*EXERCISE*. From the first line of the data below through the line holding "random.seed(7)", output each line exactly and leave the pictures out.

——————————

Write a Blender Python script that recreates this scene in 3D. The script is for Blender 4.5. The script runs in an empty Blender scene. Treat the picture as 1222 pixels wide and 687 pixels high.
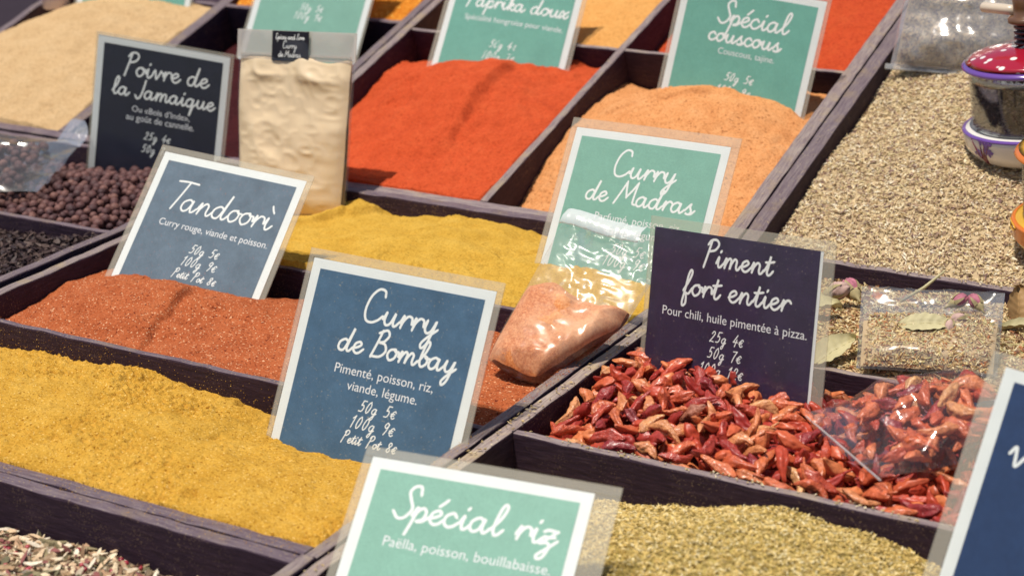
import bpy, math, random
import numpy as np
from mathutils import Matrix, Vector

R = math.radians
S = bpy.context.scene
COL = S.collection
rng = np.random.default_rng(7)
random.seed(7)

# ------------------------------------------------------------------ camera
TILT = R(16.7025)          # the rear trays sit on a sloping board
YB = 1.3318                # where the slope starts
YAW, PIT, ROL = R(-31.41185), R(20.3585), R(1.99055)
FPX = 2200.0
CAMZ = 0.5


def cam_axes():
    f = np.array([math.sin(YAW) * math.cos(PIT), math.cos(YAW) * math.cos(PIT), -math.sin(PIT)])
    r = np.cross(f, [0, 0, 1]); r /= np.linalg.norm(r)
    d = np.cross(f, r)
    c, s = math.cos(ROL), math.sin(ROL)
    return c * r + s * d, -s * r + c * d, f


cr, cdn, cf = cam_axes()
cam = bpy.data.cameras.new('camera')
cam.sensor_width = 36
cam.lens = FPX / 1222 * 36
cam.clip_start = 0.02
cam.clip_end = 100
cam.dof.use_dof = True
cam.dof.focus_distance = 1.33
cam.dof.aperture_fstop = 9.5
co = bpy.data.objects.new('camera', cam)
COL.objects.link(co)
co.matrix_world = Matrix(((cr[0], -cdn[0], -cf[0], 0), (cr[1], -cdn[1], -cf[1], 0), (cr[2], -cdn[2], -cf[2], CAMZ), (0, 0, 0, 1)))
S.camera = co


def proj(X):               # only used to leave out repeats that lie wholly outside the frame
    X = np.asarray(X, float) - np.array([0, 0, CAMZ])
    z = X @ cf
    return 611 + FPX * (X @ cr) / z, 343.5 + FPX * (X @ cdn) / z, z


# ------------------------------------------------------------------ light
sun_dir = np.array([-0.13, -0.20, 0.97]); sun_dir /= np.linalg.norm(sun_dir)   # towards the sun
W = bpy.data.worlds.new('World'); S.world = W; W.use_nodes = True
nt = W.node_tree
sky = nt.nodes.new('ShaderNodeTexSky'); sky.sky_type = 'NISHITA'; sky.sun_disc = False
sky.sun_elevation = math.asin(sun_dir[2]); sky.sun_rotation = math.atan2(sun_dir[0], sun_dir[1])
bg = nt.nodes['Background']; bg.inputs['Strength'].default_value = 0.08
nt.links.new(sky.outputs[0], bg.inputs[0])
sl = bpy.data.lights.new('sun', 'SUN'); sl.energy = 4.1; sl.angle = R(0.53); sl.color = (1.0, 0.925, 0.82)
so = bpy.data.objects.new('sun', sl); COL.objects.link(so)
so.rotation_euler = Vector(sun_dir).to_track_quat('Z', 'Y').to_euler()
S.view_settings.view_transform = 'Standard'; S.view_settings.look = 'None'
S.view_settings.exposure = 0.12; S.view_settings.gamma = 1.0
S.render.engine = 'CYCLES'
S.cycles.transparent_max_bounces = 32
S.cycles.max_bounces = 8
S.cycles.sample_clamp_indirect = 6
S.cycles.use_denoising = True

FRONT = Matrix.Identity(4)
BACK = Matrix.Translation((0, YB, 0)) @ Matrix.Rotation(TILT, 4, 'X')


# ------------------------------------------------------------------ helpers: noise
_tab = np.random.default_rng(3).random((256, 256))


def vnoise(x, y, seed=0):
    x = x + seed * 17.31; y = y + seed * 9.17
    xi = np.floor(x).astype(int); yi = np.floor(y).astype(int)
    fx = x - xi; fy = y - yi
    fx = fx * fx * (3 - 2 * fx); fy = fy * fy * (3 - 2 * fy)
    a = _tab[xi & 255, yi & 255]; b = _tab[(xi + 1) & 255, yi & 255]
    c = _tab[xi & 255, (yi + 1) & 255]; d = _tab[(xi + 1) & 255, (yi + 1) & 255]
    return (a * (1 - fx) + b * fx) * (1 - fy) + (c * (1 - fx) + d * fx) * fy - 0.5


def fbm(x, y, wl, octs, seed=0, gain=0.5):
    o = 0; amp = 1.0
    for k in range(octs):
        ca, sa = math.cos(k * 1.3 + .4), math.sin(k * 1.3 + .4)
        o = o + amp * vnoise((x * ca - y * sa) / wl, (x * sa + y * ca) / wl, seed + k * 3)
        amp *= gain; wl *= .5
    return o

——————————

*RESULT FOR THIS TASK*.
Write a Blender Python script that recreates this scene in 3D. The script is for Blender 4.5. The script runs in an empty Blender scene. Treat the picture as 1222 pixels wide and 687 pixels high.
import bpy, math, random
import numpy as np
from mathutils import Matrix, Vector

R = math.radians
S = bpy.context.scene
COL = S.collection
rng = np.random.default_rng(7)
random.seed(7)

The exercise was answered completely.